Foto: Iglesia de San José de Chimbo
Foto: "Picante de gallina" realizado por Yolanda Zavala vda. de Jiménez.
Cuando escucho la palabra Carnaval, no puedo evitar asociarlo a mi padre, a mi abuela y a la gastronomía chimbeña. Desde muy pequeños íbamos con toda la familia al carnaval en San José de Chimbo, provincia de Bolívar convirtiéndose esta costumbre en una inolvidable experiencia de cultura y de sabores. Desde el mismo viernes que salíamos de viaje, durante el trayecto mi padre hacía la primera escala en Lasso, donde nos convidaba en unos pequeños paradores a servirnos el Yaguarlocro o el Seco de Gallina, éste último inmejorable al ser preparado con gallina de corral.
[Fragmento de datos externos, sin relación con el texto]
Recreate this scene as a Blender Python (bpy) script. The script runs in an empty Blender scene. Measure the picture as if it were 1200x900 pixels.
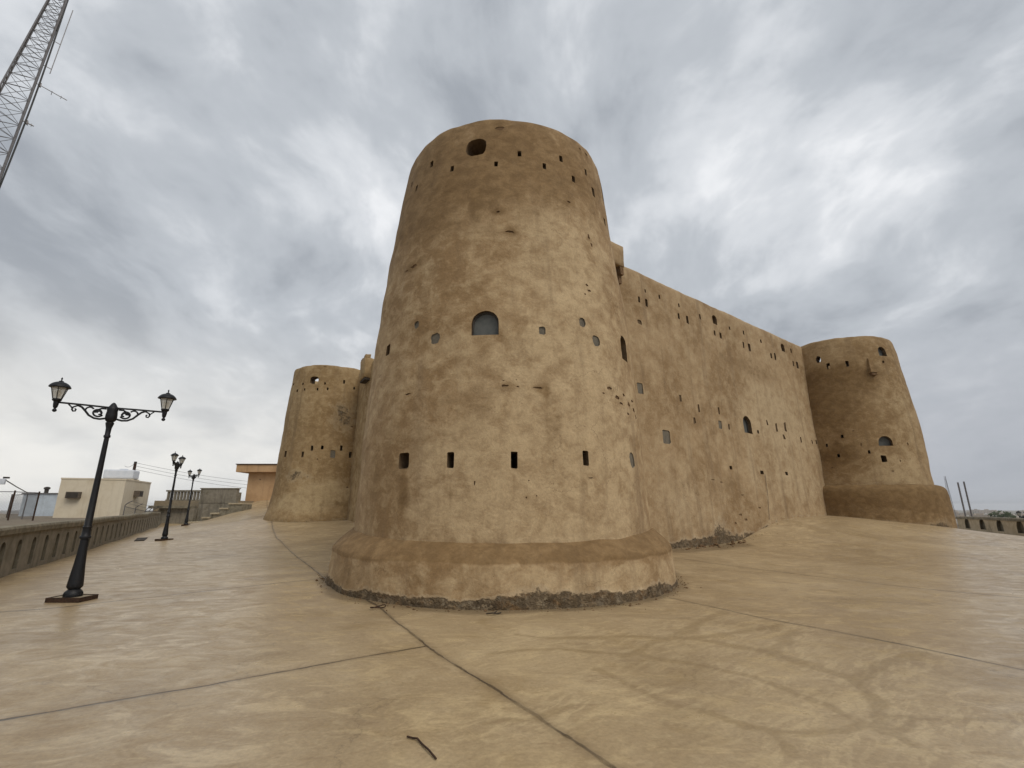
import bpy, bmesh, math, random
import numpy as np
from mathutils import Vector, Matrix, noise
random.seed(7)
S = bpy.context.scene
COL = S.collection
EYE, TH, F = 1.6, math.radians(14.57), 558.0      # eye height, pitch, focal length in pixels of a 1200 wide frame
CT, ST = math.cos(TH), math.sin(TH)

# ------------------------------------------------------------------ measuring helpers
def ray(px, py):
    r, u = px-600.0, 450.0-py
    return Vector((r, F*CT-u*ST, F*ST+u*CT)).normalized()
def proj(p):
    x, y, z = p[0], p[1], p[2]-EYE
    d = y*CT+z*ST
    return (600+F*x/d, 450-F*(z*CT-y*ST)/d)
def at_z(px, py, z=0.0):
    d = ray(px, py); s = (z-EYE)/d.z
    return Vector((d.x*s, d.y*s, z))
def at_y(px, py, Y):
    d = ray(px, py); s = Y/d.y
    return Vector((d.x*s, Y, EYE+d.z*s))

# ------------------------------------------------------------------ fort layout
def polar(azd, d): a = math.radians(azd); return Vector((d*math.sin(a), d*math.cos(a), 0))
TA, TB, TL = polar(-1.05, 12.32), polar(35.3, 34.2), polar(-21.0, 35.2)
PROF_A = [(-.8, 3.6), (1.0, 3.53), (3.0, 3.47), (5.43, 3.34), (8.3, 3.09), (9.8, 2.91), (10.60, 2.80), (10.70, 2.765), (10.74, 2.68)]
PROF_B = [(-.8, 3.5), (2.7, 3.40), (5.7, 3.35), (8.0, 3.19), (10.15, 2.97), (10.74, 2.88), (10.88, 2.82), (10.93, 2.70)]
PROF_L = [(-.8, 3.6), (.9, 3.50), (1.5, 3.32), (2.2, 3.20), (3.2, 3.10), (5.8, 3.01), (8.5, 2.89), (10.3, 2.76), (10.62, 2.72), (10.72, 2.68), (10.76, 2.60)]
def prof(P, z):
    for (z0, r0), (z1, r1) in zip(P, P[1:]):
        if z <= z1: return r0+(r1-r0)*(z-z0)/(z1-z0)
    return P[-1][1]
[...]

Después, al pasar por Latacunga, comprábamos las Allullas, tostaditas y muy suaves y el Queso de hoja, un queso que era una especie de mozarrella que de deshacía en hilillos y que curiosamente es envuelto en hoja de plátano, haciendo -creo yo- que de esta manera se conserve su sabor y frescura. La algarabía de las rollizas y gritonas vendedoras parecía estimular aún mas nuestro apetito, por lo que picábamos durante el trayecto aquellos aperitivos, como preámbulo a lo que se veía venir.
Y al fin, luego de 7 horas de viaje, llegábamos a nuestro destino donde mi abuela nos esperaba con el almuerzo consistente en el tradicional Picante de Gallina, que la considero el más sano y natural de los platos ecuatorianos porque tiene pollo cocido, lechuga y variedad de ensaladas, todas sazonadas con vinagre y coronada con rodajas huevo cocido, haciendo de éste un vistoso plato imposible de rechazarlo, ante la mirada complacida de la experta y autodidacta cocinera que era mi abuela. Mi padre, ante el despampanante plato frente a él, se resistía diciéndola que era una exagerada y que ni se atreviera a pensar que él se lo iba a comer todo. Pero bueno, luego se lo comía y sin dejar rastro.
Mientras pasaban los días de carnaval y luego de bailar, mojarnos y saludar con los amigos, la fritada y el hornado nos esperaban. Días antes, y como actividad estrella de las fiestas, se mataba un cerdo, para hacer la fritada cuyo secreto de su sabor radicaba en su preparación consistente en freírlo en su propia grasa en una gran paila de cobre, aderezándolo con sal, ajo y cerveza rubia.
Aprovechando el chancho o cerdo, se preparaba también el Hornado llamado así porque se lo asaba en un horno de leña y que para mi humilde criterio es el más sabroso del Ecuador ya que también tiene su secreto del sabor el ser adobado con achiote y sal y complementado en el plato con una ensaladilla avinagrada.
Y como si esto fuera poco, por la tarde ya estaban listos los chigüiles que son unos preparados a base de masa de harina de maíz rellenos con queso, envuelto en hojas de maíz y cocidos a vapor. Se los servía como acompañantes del café colado y asentado en la olla. Lógicamente que con tanta comida, no podíamos con todo, despreciando alguno de ellos, para luego en los siguientes meses arrepentirnos de haberlo hecho.
Por todo ello es inevitable no añorar aquella época entrañable de mi infancia y adolescencia en que mujeres como mi abuela y tías ayudadas por mi madre, se pasaban todo el día en las amplias cocinas de sus casas coloniales, preparando los dichosos platos no solamente para sus familias, sino también para amigos y desconocidos, porque al carecer Chimbo de hoteles y restaurantes, cualquier casa brindaba un plato de comida al desconocido, cuyo único pago era un “muchas gracias” y por supuesto un “Hasta pronto”.
Vivencias que los he detallado como un homenaje a mi padre al cumplirse el primer año del fallecimiento, un hombre que amó a su tierra, valoró y degustó con placer la comida típica ecuatoriana y a mi abuela, también sin nosotros desde hace algunos años, que supo cocinarla aderezándola, eso sí con mucho amor.